Once you have committed this clever short-cut to memory, you can start being creative with your toppings without it feeling too onerous. I made these for a recent bake sale at nursery and I am terribly pleased with them having, as they do, a topping of piped buttercream.

You make buttercream like this:

Take half a pat of butter (125g) and leave to come to room temperature. Then you beat it together with increasing tablespoons of SIEVED – this is important – icing sugar. The actual amount of icing sugar is really up to you. Just do it and taste as you go along until you have something that is pleasingly buttery-sugary.

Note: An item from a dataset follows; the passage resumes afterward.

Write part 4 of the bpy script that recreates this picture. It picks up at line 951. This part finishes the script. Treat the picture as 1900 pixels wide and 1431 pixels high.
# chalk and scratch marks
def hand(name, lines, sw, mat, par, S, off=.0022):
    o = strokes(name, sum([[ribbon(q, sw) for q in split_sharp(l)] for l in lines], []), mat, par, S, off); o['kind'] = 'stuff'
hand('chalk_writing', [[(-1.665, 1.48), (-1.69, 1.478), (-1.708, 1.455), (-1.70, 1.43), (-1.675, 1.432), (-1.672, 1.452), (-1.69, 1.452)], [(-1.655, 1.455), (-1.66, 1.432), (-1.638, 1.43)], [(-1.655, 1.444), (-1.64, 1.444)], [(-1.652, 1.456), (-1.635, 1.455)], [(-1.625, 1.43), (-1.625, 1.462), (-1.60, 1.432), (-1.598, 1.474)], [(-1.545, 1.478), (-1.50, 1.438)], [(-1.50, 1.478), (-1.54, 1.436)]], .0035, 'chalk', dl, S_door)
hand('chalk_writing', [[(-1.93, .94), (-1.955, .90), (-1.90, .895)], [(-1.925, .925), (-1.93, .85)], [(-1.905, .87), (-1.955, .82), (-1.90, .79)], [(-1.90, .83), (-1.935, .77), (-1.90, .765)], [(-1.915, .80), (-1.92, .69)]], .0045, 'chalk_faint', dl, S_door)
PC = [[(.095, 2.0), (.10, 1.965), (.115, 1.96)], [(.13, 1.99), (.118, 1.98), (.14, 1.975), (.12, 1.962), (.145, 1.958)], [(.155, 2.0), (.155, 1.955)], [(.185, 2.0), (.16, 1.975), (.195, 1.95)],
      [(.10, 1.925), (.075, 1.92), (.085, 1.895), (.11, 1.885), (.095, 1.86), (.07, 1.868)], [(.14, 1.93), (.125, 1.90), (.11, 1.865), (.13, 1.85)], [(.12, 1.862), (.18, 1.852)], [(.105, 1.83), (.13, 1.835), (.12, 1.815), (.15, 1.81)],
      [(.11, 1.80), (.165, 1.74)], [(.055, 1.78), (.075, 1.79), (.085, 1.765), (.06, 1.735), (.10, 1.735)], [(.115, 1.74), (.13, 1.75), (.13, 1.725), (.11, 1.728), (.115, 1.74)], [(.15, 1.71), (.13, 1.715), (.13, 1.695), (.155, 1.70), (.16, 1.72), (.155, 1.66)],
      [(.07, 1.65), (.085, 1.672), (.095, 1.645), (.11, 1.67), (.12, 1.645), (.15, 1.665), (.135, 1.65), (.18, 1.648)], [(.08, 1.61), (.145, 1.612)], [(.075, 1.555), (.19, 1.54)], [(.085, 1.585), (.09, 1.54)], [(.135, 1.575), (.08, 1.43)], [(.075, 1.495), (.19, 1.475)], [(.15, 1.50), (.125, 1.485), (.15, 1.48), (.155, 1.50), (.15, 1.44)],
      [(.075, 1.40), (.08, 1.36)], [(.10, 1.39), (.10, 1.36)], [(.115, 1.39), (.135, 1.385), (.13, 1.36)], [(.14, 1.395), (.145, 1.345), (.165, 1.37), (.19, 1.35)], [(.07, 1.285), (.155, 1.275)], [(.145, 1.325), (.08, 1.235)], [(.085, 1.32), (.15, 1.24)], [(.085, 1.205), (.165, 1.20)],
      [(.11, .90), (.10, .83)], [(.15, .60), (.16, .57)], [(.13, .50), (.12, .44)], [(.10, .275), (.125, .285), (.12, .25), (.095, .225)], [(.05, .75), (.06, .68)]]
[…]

Then you can dye it any colour you want, (bearing in mind that combined with the slight yellowyness of the buttercream any colour won’t be wildly vibrant, but I think that is more classy anyway), beating the colour in well – (I use Dr Oetker) – and fill a piping bag with it. Using a star-shaped nozzle, pipe the buttercream in a circle around the cupcake starting from the outside and working in. It’s much, much easier than it seems – I have never done this before and it only took me one or two goes to get something I was really pleased with.

I absolutely love all those toppings you can get in the Waitrose baking aisle – tiny butterflies and pearls and stars and all that – and I attached a selection of those to the buttercream and then chilled the cupcakes until they were needed.